**Brief**
Reproduce the listing below exactly. Pictures do not belong in the copy.

**Material**
┄┄┄┄┄┄

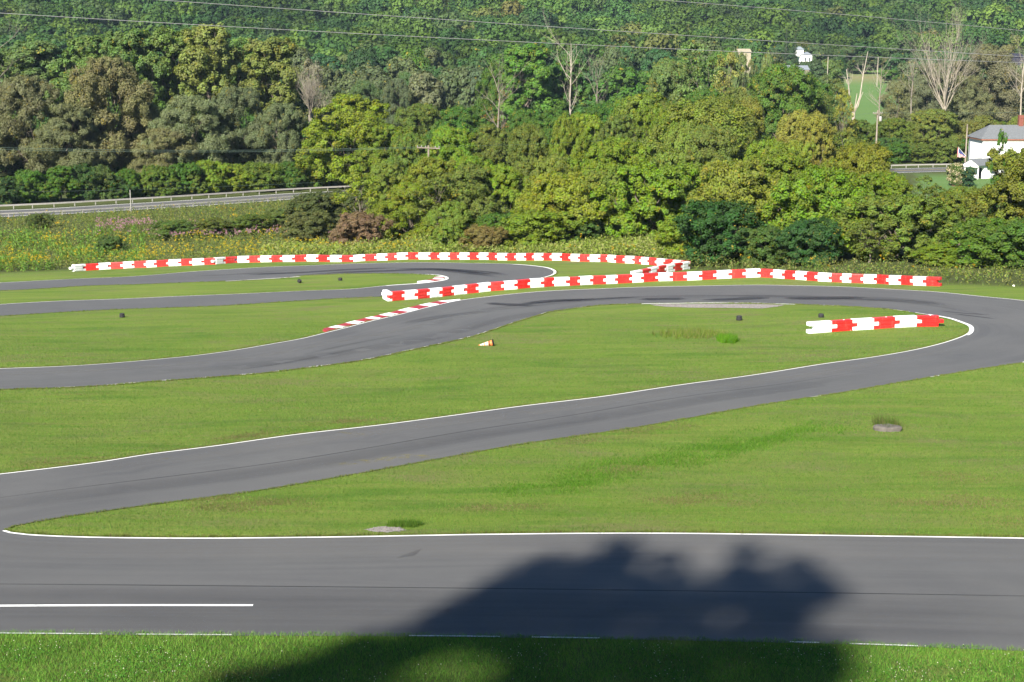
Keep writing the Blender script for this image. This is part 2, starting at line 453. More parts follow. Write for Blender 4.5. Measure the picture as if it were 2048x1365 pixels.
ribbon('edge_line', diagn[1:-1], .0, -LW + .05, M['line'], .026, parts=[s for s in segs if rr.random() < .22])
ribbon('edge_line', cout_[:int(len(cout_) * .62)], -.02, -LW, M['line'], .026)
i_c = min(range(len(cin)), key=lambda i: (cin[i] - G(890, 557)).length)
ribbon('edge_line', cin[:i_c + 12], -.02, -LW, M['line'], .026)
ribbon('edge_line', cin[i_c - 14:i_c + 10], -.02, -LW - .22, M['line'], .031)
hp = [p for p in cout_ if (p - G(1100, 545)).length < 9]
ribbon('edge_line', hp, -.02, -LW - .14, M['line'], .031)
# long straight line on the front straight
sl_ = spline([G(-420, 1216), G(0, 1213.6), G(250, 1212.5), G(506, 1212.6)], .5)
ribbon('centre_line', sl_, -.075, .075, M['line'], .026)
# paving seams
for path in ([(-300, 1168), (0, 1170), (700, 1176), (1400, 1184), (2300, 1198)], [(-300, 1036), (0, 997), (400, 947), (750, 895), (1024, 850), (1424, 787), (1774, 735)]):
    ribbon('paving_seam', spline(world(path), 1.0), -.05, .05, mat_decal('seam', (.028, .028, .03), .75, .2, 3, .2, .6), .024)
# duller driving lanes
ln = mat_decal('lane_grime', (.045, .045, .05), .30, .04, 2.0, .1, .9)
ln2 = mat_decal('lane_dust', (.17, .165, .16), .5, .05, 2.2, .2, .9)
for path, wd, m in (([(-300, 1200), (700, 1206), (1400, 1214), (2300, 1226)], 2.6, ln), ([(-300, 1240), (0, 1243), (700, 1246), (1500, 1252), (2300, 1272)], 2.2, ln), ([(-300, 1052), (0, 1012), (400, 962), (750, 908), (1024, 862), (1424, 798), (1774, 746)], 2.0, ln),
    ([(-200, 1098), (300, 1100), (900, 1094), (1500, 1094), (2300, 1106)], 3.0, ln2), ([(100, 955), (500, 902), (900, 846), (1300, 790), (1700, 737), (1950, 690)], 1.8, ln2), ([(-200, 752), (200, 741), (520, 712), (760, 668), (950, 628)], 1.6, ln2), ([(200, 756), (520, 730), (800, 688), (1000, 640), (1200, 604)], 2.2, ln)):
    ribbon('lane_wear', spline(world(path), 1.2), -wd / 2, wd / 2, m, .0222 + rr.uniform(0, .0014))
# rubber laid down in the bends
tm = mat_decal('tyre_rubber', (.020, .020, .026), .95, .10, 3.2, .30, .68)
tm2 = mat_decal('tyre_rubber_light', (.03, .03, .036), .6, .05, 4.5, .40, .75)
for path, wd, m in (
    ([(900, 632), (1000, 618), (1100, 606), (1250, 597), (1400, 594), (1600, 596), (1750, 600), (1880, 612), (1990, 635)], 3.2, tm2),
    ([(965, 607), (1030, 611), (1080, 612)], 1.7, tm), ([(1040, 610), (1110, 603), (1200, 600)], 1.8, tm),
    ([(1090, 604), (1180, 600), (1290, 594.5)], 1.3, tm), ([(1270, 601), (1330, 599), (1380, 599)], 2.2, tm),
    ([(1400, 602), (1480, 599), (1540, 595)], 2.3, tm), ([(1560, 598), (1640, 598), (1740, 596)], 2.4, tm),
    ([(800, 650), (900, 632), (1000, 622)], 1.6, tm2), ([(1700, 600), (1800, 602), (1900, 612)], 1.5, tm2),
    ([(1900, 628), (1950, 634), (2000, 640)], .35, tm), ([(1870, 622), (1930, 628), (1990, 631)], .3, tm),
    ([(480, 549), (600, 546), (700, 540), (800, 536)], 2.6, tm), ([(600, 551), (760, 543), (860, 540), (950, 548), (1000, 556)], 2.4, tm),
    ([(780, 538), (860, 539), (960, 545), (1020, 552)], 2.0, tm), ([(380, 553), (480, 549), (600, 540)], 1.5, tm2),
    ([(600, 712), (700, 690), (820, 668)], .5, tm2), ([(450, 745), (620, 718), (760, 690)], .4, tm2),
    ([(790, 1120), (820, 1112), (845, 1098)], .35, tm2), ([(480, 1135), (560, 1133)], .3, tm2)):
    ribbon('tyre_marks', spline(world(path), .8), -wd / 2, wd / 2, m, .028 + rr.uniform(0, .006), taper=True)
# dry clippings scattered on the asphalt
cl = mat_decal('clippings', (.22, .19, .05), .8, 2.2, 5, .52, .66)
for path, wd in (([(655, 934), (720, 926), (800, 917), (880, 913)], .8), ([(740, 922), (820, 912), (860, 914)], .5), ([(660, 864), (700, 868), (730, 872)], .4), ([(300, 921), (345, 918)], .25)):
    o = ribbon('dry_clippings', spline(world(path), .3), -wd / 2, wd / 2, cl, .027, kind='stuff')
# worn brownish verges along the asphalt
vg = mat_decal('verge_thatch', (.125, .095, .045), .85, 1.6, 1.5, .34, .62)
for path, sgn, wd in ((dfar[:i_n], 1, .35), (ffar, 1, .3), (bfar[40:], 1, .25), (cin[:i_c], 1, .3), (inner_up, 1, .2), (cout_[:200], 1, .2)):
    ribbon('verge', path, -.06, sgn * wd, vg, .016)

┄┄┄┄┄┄

**Problem solution**
Keep writing the Blender script for this image. This is part 2, starting at line 453. More parts follow. Write for Blender 4.5. Measure the picture as if it were 2048x1365 pixels.
ribbon('edge_line', diagn[1:-1], .0, -LW + .05, M['line'], .026, parts=[s for s in segs if rr.random() < .22])
ribbon('edge_line', cout_[:int(len(cout_) * .62)], -.02, -LW, M['line'], .026)
i_c = min(range(len(cin)), key=lambda i: (cin[i] - G(890, 557)).length)
ribbon('edge_line', cin[:i_c + 12], -.02, -LW, M['line'], .026)
ribbon('edge_line', cin[i_c - 14:i_c + 10], -.02, -LW - .22, M['line'], .031)
hp = [p for p in cout_ if (p - G(1100, 545)).length < 9]
ribbon('edge_line', hp, -.02, -LW - .14, M['line'], .031)
# long straight line on the front straight
sl_ = spline([G(-420, 1216), G(0, 1213.6), G(250, 1212.5), G(506, 1212.6)], .5)
ribbon('centre_line', sl_, -.075, .075, M['line'], .026)
# paving seams
for path in ([(-300, 1168), (0, 1170), (700, 1176), (1400, 1184), (2300, 1198)], [(-300, 1036), (0, 997), (400, 947), (750, 895), (1024, 850), (1424, 787), (1774, 735)]):
    ribbon('paving_seam', spline(world(path), 1.0), -.05, .05, mat_decal('seam', (.028, .028, .03), .75, .2, 3, .2, .6), .024)
# duller driving lanes
ln = mat_decal('lane_grime', (.045, .045, .05), .30, .04, 2.0, .1, .9)
ln2 = mat_decal('lane_dust', (.17, .165, .16), .5, .05, 2.2, .2, .9)
for path, wd, m in (([(-300, 1200), (700, 1206), (1400, 1214), (2300, 1226)], 2.6, ln), ([(-300, 1240), (0, 1243), (700, 1246), (1500, 1252), (2300, 1272)], 2.2, ln), ([(-300, 1052), (0, 1012), (400, 962), (750, 908), (1024, 862), (1424, 798), (1774, 746)], 2.0, ln),
    ([(-200, 1098), (300, 1100), (900, 1094), (1500, 1094), (2300, 1106)], 3.0, ln2), ([(100, 955), (500, 902), (900, 846), (1300, 790), (1700, 737), (1950, 690)], 1.8, ln2), ([(-200, 752), (200, 741), (520, 712), (760, 668), (950, 628)], 1.6, ln2), ([(200, 756), (520, 730), (800, 688), (1000, 640), (1200, 604)], 2.2, ln)):
    ribbon('lane_wear', spline(world(path), 1.2), -wd / 2, wd / 2, m, .0222 + rr.uniform(0, .0014))
# rubber laid down in the bends
tm = mat_decal('tyre_rubber', (.020, .020, .026), .95, .10, 3.2, .30, .68)
tm2 = mat_decal('tyre_rubber_light', (.03, .03, .036), .6, .05, 4.5, .40, .75)
for path, wd, m in (
    ([(900, 632), (1000, 618), (1100, 606), (1250, 597), (1400, 594), (1600, 596), (1750, 600), (1880, 612), (1990, 635)], 3.2, tm2),
    ([(965, 607), (1030, 611), (1080, 612)], 1.7, tm), ([(1040, 610), (1110, 603), (1200, 600)], 1.8, tm),
    ([(1090, 604), (1180, 600), (1290, 594.5)], 1.3, tm), ([(1270, 601), (1330, 599), (1380, 599)], 2.2, tm),
    ([(1400, 602), (1480, 599), (1540, 595)], 2.3, tm), ([(1560, 598), (1640, 598), (1740, 596)], 2.4, tm),
    ([(800, 650), (900, 632), (1000, 622)], 1.6, tm2), ([(1700, 600), (1800, 602), (1900, 612)], 1.5, tm2),
    ([(1900, 628), (1950, 634), (2000, 640)], .35, tm), ([(1870, 622), (1930, 628), (1990, 631)], .3, tm),
    ([(480, 549), (600, 546), (700, 540), (800, 536)], 2.6, tm), ([(600, 551), (760, 543), (860, 540), (950, 548), (1000, 556)], 2.4, tm),
    ([(780, 538), (860, 539), (960, 545), (1020, 552)], 2.0, tm), ([(380, 553), (480, 549), (600, 540)], 1.5, tm2),
    ([(600, 712), (700, 690), (820, 668)], .5, tm2), ([(450, 745), (620, 718), (760, 690)], .4, tm2),
    ([(790, 1120), (820, 1112), (845, 1098)], .35, tm2), ([(480, 1135), (560, 1133)], .3, tm2)):
    ribbon('tyre_marks', spline(world(path), .8), -wd / 2, wd / 2, m, .028 + rr.uniform(0, .006), taper=True)
# dry clippings scattered on the asphalt
cl = mat_decal('clippings', (.22, .19, .05), .8, 2.2, 5, .52, .66)
for path, wd in (([(655, 934), (720, 926), (800, 917), (880, 913)], .8), ([(740, 922), (820, 912), (860, 914)], .5), ([(660, 864), (700, 868), (730, 872)], .4), ([(300, 921), (345, 918)], .25)):
    o = ribbon('dry_clippings', spline(world(path), .3), -wd / 2, wd / 2, cl, .027, kind='stuff')
# worn brownish verges along the asphalt
vg = mat_decal('verge_thatch', (.125, .095, .045), .85, 1.6, 1.5, .34, .62)
for path, sgn, wd in ((dfar[:i_n], 1, .35), (ffar, 1, .3), (bfar[40:], 1, .25), (cin[:i_c], 1, .3), (inner_up, 1, .2), (cout_[:200], 1, .2)):
    ribbon('verge', path, -.06, sgn * wd, vg, .016)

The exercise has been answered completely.